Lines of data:
++++++
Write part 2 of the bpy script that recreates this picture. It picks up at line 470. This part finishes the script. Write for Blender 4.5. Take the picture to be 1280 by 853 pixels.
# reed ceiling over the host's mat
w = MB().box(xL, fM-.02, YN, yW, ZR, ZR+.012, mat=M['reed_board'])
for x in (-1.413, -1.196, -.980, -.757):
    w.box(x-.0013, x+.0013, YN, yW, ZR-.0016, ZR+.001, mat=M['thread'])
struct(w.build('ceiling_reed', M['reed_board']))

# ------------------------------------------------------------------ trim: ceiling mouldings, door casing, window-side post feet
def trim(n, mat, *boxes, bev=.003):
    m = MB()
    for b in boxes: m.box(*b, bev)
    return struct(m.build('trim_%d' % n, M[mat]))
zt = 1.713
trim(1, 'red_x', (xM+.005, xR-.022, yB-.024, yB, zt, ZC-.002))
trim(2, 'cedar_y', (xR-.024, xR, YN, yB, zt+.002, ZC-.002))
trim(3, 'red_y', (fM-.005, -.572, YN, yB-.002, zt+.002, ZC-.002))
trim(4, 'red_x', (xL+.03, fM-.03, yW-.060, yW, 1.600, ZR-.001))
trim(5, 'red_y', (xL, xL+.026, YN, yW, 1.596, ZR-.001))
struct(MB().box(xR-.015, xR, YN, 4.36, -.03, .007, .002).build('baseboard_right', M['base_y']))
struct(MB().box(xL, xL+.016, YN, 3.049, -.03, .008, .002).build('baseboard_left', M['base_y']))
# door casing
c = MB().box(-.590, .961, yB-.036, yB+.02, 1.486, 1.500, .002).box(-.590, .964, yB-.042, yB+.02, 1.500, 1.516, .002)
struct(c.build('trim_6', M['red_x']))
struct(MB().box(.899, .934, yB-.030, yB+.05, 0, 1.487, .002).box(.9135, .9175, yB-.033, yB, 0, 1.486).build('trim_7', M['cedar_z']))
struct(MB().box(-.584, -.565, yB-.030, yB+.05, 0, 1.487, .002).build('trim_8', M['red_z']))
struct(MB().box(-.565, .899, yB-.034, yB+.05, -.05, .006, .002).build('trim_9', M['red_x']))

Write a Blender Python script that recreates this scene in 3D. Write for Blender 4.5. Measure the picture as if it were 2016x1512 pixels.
++++++
PROBLEM REQUIREMENTS: In the listing above, count each line that holds the string "this". Give the number only.

WRITTEN SOLUTION: 2